All of the material below is to be restated word for word, apart from the pictures.

-------- Data section

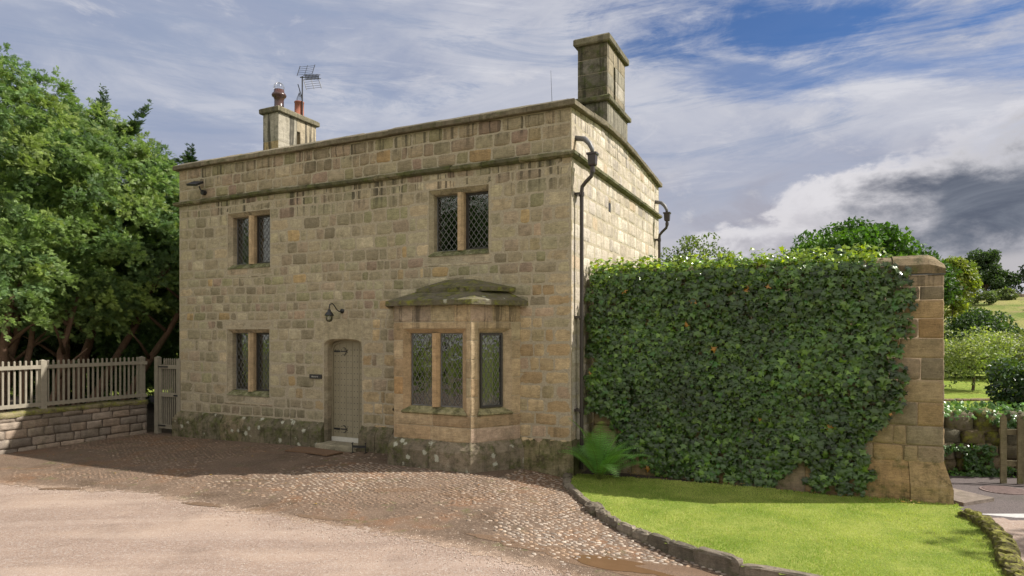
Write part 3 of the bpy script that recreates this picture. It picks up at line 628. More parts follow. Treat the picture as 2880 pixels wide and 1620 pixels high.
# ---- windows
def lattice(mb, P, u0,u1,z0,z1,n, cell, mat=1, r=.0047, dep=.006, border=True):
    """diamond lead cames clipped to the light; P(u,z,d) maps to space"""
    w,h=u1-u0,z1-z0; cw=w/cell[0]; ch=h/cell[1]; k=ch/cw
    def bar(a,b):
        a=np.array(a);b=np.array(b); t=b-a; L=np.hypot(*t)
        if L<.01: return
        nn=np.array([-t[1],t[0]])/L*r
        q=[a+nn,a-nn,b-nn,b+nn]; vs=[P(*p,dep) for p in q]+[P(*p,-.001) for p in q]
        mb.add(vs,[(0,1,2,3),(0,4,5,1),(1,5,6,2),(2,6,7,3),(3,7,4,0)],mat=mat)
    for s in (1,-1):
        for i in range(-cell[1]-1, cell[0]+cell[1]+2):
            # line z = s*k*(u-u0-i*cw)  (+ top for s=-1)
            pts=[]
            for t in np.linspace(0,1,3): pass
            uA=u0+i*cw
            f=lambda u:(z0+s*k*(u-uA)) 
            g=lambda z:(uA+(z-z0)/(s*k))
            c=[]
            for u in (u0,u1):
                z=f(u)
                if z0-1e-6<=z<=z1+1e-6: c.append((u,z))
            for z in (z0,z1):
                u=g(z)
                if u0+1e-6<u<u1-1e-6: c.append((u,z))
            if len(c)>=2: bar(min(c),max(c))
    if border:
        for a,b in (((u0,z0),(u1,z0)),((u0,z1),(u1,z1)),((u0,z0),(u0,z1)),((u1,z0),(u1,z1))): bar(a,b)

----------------

### Written solution
Write part 3 of the bpy script that recreates this picture. It picks up at line 628. More parts follow. Treat the picture as 2880 pixels wide and 1620 pixels high.
# ---- windows
def lattice(mb, P, u0,u1,z0,z1,n, cell, mat=1, r=.0047, dep=.006, border=True):
    """diamond lead cames clipped to the light; P(u,z,d) maps to space"""
    w,h=u1-u0,z1-z0; cw=w/cell[0]; ch=h/cell[1]; k=ch/cw
    def bar(a,b):
        a=np.array(a);b=np.array(b); t=b-a; L=np.hypot(*t)
        if L<.01: return
        nn=np.array([-t[1],t[0]])/L*r
        q=[a+nn,a-nn,b-nn,b+nn]; vs=[P(*p,dep) for p in q]+[P(*p,-.001) for p in q]
        mb.add(vs,[(0,1,2,3),(0,4,5,1),(1,5,6,2),(2,6,7,3),(3,7,4,0)],mat=mat)
    for s in (1,-1):
        for i in range(-cell[1]-1, cell[0]+cell[1]+2):
            # line z = s*k*(u-u0-i*cw)  (+ top for s=-1)
            pts=[]
            for t in np.linspace(0,1,3): pass
            uA=u0+i*cw
            f=lambda u:(z0+s*k*(u-uA)) 
            g=lambda z:(uA+(z-z0)/(s*k))
            c=[]
            for u in (u0,u1):
                z=f(u)
                if z0-1e-6<=z<=z1+1e-6: c.append((u,z))
            for z in (z0,z1):
                u=g(z)
                if u0+1e-6<u<u1-1e-6: c.append((u,z))
            if len(c)>=2: bar(min(c),max(c))
    if border:
        for a,b in (((u0,z0),(u1,z0)),((u0,z1),(u1,z1)),((u0,z0),(u0,z1)),((u1,z0),(u1,z1))): bar(a,b)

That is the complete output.